* [TASK OBJECTIVE] Leave out any pictures and transcribe all other data below exactly.

# start of DATA LINES

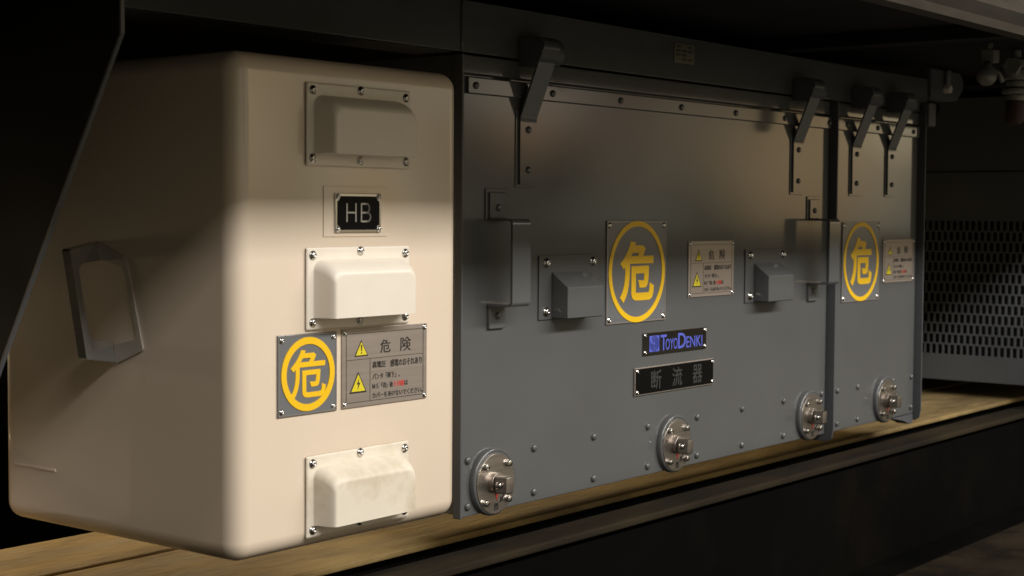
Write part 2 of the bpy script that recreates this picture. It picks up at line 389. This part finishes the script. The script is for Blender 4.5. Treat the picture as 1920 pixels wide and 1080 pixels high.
# ------------------------------------------------------------------ cream HB box
YF = -.148
hb = thing('cream_equipment_box', 'large cream moulded equipment box marked HB with three hooded vents', 'equipment box', (-.4, .06, -.41))
g = B(-.585, -.178, YF, .315, -.416, .186, bev=.024, seg=8)
obj('body', g, 'cream', hb, smooth='w')
obj('rear_housing', B(-1.05, -.59, .31, .42, -.450, -.31, bev=.006, seg=3), 'cream', hb, smooth='w', )
obj('screw', screw_bm(-.745, -.385, .31, .006, .004), 'chrome', hb, smooth=True)
def hood(parent, cx, zt, m, lab=None):
    """zt = top of plate"""
    pl = obj('vent_cover', B(cx - .0935, cx + .0935, YF - .0042, YF - .0004, zt - .101, zt, bev=.0025, seg=3), m, parent, smooth='w')
    # plate with rounded corners is the base; hood is a lofted shell
    bm = bmesh.new(); y0 = YF - .0043; y1 = YF - .034
    def sec(hw, top, bot, rc, y, n=6):
        pts = [(cx - hw, bot)]
        for k in range(n + 1):
            a = math.pi - k / n * math.pi / 2; pts.append((cx - hw + rc + rc * math.cos(a), top - rc + rc * math.sin(a)))
        for k in range(n + 1):
            a = math.pi / 2 - k / n * math.pi / 2; pts.append((cx + hw - rc + rc * math.cos(a), top - rc + rc * math.sin(a)))
        pts.append((cx + hw, bot)); return [bm.verts.new((p[0], y, p[1])) for p in pts]
    top, bot = zt - .015, zt - .086
    prof = [(0, .082, 0), (.12, .0805, .0005), (.45, .0785, .004), (.72, .0768, .0085), (.88, .0750, .0125), (.96, .0732, .0155), (1.0, .0705, .019)]
    rows = [sec(hw, top - dz, bot, .014 - .0002, y0 + (y1 - y0) * s) for s, hw, dz in prof]
    for a, b in zip(rows, rows[1:]):
        for i in range(len(a) - 1): bm.faces.new((a[i], a[i + 1], b[i + 1], b[i]))
    bm.faces.new(rows[-1]); bm.faces.new([r[0] for r in rows] + [r[-1] for r in reversed(rows)])
    h = obj('hood', bm, m, pl, smooth='w')
    for p_ in h.data.polygons:
        if len(p_.vertices) > 6 and abs(p_.normal.z) > .9: p_.use_smooth = False
    screws([(cx + dx, zt - dz) for dx, dz in ((-.084, .0095), (0, .0055), (.084, .0095), (-.084, .0915), (-.001, .0925), (.084, .0915))], YF - .0042, pl, .0046, .0042)
    if lab: pl['label'] = lab
    return pl
hood(hb, -.379, .155, 'cover'); hood(hb, -.379, -.045, 'cover'); hood(hb, -.379, -.300, 'grimy', 'bottom hooded vent cover stained brown with grime')
# HB sheet and name plate
obj('backing_sheet', B(-.441, -.327, YF - .0012, YF - .0002, -.0325, .030, bev=.0004), 'cream', hb)
y = YF - .0012
npl = obj('name_plate', B(-.423, -.340, y - .0022, y, -.0275, .0215, bev=.0006), 'chrome', hb)
x0, x1, z0, z1, c = -.4190, -.3440, -.0240, .0180, .006
def notched(x0, x1, z0, z1, c):
    pts = []
    for (cx, cz, a0) in ((x0, z0, 90), (x0, z1, 0), (x1, z1, -90), (x1, z0, 180)):
        for k in range(6):
            a = math.radians(a0 - k * 18) if True else 0
            pts.append((cx + c * math.cos(a), cz + c * math.sin(a)))
    return pts
pts = []
for (cx, cz, a0, a1) in ((x0, z0, 0, 90), (x0, z1, -90, 0), (x1, z1, 180, 270), (x1, z0, 90, 180)):
    for k in range(6):
        a = math.radians(a0 + (a1 - a0) * k / 5); pts.append((cx + c * math.cos(a), cz + c * math.sin(a)))
obj('black_panel', prism(bmesh.new(), pts, y - .0022, y - .0030), 'blackplate', npl)
def stroke(bm, pts, w, y, t):
    for a, b in zip(pts, pts[1:]):
        a, b = Vector(a), Vector(b); d = (b - a).normalized(); n_ = Vector((-d.y, d.x)) * w / 2
        a2, b2 = a - d * w * .3, b + d * w * .3
        prism(bm, [tuple(a2 + n_), tuple(b2 + n_), tuple(b2 - n_), tuple(a2 - n_)], y, y - t)
lt = bmesh.new(); ly = y - .003; lw = .0022
zb, ztp, zm = -.0135, .0085, -.0025
stroke(lt, [(-.4035, zb), (-.4035, ztp)], lw, ly, .0004); stroke(lt, [(-.3875, zb), (-.3875, ztp)], lw, ly, .0004); stroke(lt, [(-.4025, zm), (-.3885, zm)], lw, ly, .00035)
stroke(lt, [(-.3775, zb), (-.3775, ztp)], lw, ly, .0004)
def arc(cx, cz, rx, rz, a0, a1, n=8): return [(cx + rx * math.cos(math.radians(a0 + (a1 - a0) * k / n)), cz + rz * math.sin(math.radians(a0 + (a1 - a0) * k / n))) for k in range(n + 1)]
stroke(lt, [(-.3765, ztp), (-.368, ztp)] + arc(-.368, (ztp + zm) / 2, .005, (ztp - zm) / 2, 90, -90) + [(-.3765, zm)], lw, ly, .00032)
stroke(lt, [(-.368, zm)] + arc(-.367, (zb + zm) / 2, .0062, (zm - zb) / 2, 90, -90) + [(-.3765, zb)], lw, ly, .00028)
obj('lettering', lt, 'silverletter', npl)
screws([(-.4185, -.0232), (-.3445, -.0232), (-.4185, .0172), (-.3445, .0172)], y - .0022, npl, .0032, .003)
danger_plate(hb, -.519, -.4185, -.2485, -.1495, YF, .0452, .0085, .060, inset=.0065, off=.016)
warning_plate(hb, -.4095, -.249, -.248, -.148, YF)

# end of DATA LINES

* [RESULT BELOW]
Write part 2 of the bpy script that recreates this picture. It picks up at line 389. This part finishes the script. The script is for Blender 4.5. Treat the picture as 1920 pixels wide and 1080 pixels high.
# ------------------------------------------------------------------ cream HB box
YF = -.148
hb = thing('cream_equipment_box', 'large cream moulded equipment box marked HB with three hooded vents', 'equipment box', (-.4, .06, -.41))
g = B(-.585, -.178, YF, .315, -.416, .186, bev=.024, seg=8)
obj('body', g, 'cream', hb, smooth='w')
obj('rear_housing', B(-1.05, -.59, .31, .42, -.450, -.31, bev=.006, seg=3), 'cream', hb, smooth='w', )
obj('screw', screw_bm(-.745, -.385, .31, .006, .004), 'chrome', hb, smooth=True)
def hood(parent, cx, zt, m, lab=None):
    """zt = top of plate"""
    pl = obj('vent_cover', B(cx - .0935, cx + .0935, YF - .0042, YF - .0004, zt - .101, zt, bev=.0025, seg=3), m, parent, smooth='w')
    # plate with rounded corners is the base; hood is a lofted shell
    bm = bmesh.new(); y0 = YF - .0043; y1 = YF - .034
    def sec(hw, top, bot, rc, y, n=6):
        pts = [(cx - hw, bot)]
        for k in range(n + 1):
            a = math.pi - k / n * math.pi / 2; pts.append((cx - hw + rc + rc * math.cos(a), top - rc + rc * math.sin(a)))
        for k in range(n + 1):
            a = math.pi / 2 - k / n * math.pi / 2; pts.append((cx + hw - rc + rc * math.cos(a), top - rc + rc * math.sin(a)))
        pts.append((cx + hw, bot)); return [bm.verts.new((p[0], y, p[1])) for p in pts]
    top, bot = zt - .015, zt - .086
    prof = [(0, .082, 0), (.12, .0805, .0005), (.45, .0785, .004), (.72, .0768, .0085), (.88, .0750, .0125), (.96, .0732, .0155), (1.0, .0705, .019)]
    rows = [sec(hw, top - dz, bot, .014 - .0002, y0 + (y1 - y0) * s) for s, hw, dz in prof]
    for a, b in zip(rows, rows[1:]):
        for i in range(len(a) - 1): bm.faces.new((a[i], a[i + 1], b[i + 1], b[i]))
    bm.faces.new(rows[-1]); bm.faces.new([r[0] for r in rows] + [r[-1] for r in reversed(rows)])
    h = obj('hood', bm, m, pl, smooth='w')
    for p_ in h.data.polygons:
        if len(p_.vertices) > 6 and abs(p_.normal.z) > .9: p_.use_smooth = False
    screws([(cx + dx, zt - dz) for dx, dz in ((-.084, .0095), (0, .0055), (.084, .0095), (-.084, .0915), (-.001, .0925), (.084, .0915))], YF - .0042, pl, .0046, .0042)
    if lab: pl['label'] = lab
    return pl
hood(hb, -.379, .155, 'cover'); hood(hb, -.379, -.045, 'cover'); hood(hb, -.379, -.300, 'grimy', 'bottom hooded vent cover stained brown with grime')
# HB sheet and name plate
obj('backing_sheet', B(-.441, -.327, YF - .0012, YF - .0002, -.0325, .030, bev=.0004), 'cream', hb)
y = YF - .0012
npl = obj('name_plate', B(-.423, -.340, y - .0022, y, -.0275, .0215, bev=.0006), 'chrome', hb)
x0, x1, z0, z1, c = -.4190, -.3440, -.0240, .0180, .006
def notched(x0, x1, z0, z1, c):
    pts = []
    for (cx, cz, a0) in ((x0, z0, 90), (x0, z1, 0), (x1, z1, -90), (x1, z0, 180)):
        for k in range(6):
            a = math.radians(a0 - k * 18) if True else 0
            pts.append((cx + c * math.cos(a), cz + c * math.sin(a)))
    return pts
pts = []
for (cx, cz, a0, a1) in ((x0, z0, 0, 90), (x0, z1, -90, 0), (x1, z1, 180, 270), (x1, z0, 90, 180)):
    for k in range(6):
        a = math.radians(a0 + (a1 - a0) * k / 5); pts.append((cx + c * math.cos(a), cz + c * math.sin(a)))
obj('black_panel', prism(bmesh.new(), pts, y - .0022, y - .0030), 'blackplate', npl)
def stroke(bm, pts, w, y, t):
    for a, b in zip(pts, pts[1:]):
        a, b = Vector(a), Vector(b); d = (b - a).normalized(); n_ = Vector((-d.y, d.x)) * w / 2
        a2, b2 = a - d * w * .3, b + d * w * .3
        prism(bm, [tuple(a2 + n_), tuple(b2 + n_), tuple(b2 - n_), tuple(a2 - n_)], y, y - t)
lt = bmesh.new(); ly = y - .003; lw = .0022
zb, ztp, zm = -.0135, .0085, -.0025
stroke(lt, [(-.4035, zb), (-.4035, ztp)], lw, ly, .0004); stroke(lt, [(-.3875, zb), (-.3875, ztp)], lw, ly, .0004); stroke(lt, [(-.4025, zm), (-.3885, zm)], lw, ly, .00035)
stroke(lt, [(-.3775, zb), (-.3775, ztp)], lw, ly, .0004)
def arc(cx, cz, rx, rz, a0, a1, n=8): return [(cx + rx * math.cos(math.radians(a0 + (a1 - a0) * k / n)), cz + rz * math.sin(math.radians(a0 + (a1 - a0) * k / n))) for k in range(n + 1)]
stroke(lt, [(-.3765, ztp), (-.368, ztp)] + arc(-.368, (ztp + zm) / 2, .005, (ztp - zm) / 2, 90, -90) + [(-.3765, zm)], lw, ly, .00032)
stroke(lt, [(-.368, zm)] + arc(-.367, (zb + zm) / 2, .0062, (zm - zb) / 2, 90, -90) + [(-.3765, zb)], lw, ly, .00028)
obj('lettering', lt, 'silverletter', npl)
screws([(-.4185, -.0232), (-.3445, -.0232), (-.4185, .0172), (-.3445, .0172)], y - .0022, npl, .0032, .003)
danger_plate(hb, -.519, -.4185, -.2485, -.1495, YF, .0452, .0085, .060, inset=.0065, off=.016)
warning_plate(hb, -.4095, -.249, -.248, -.148, YF)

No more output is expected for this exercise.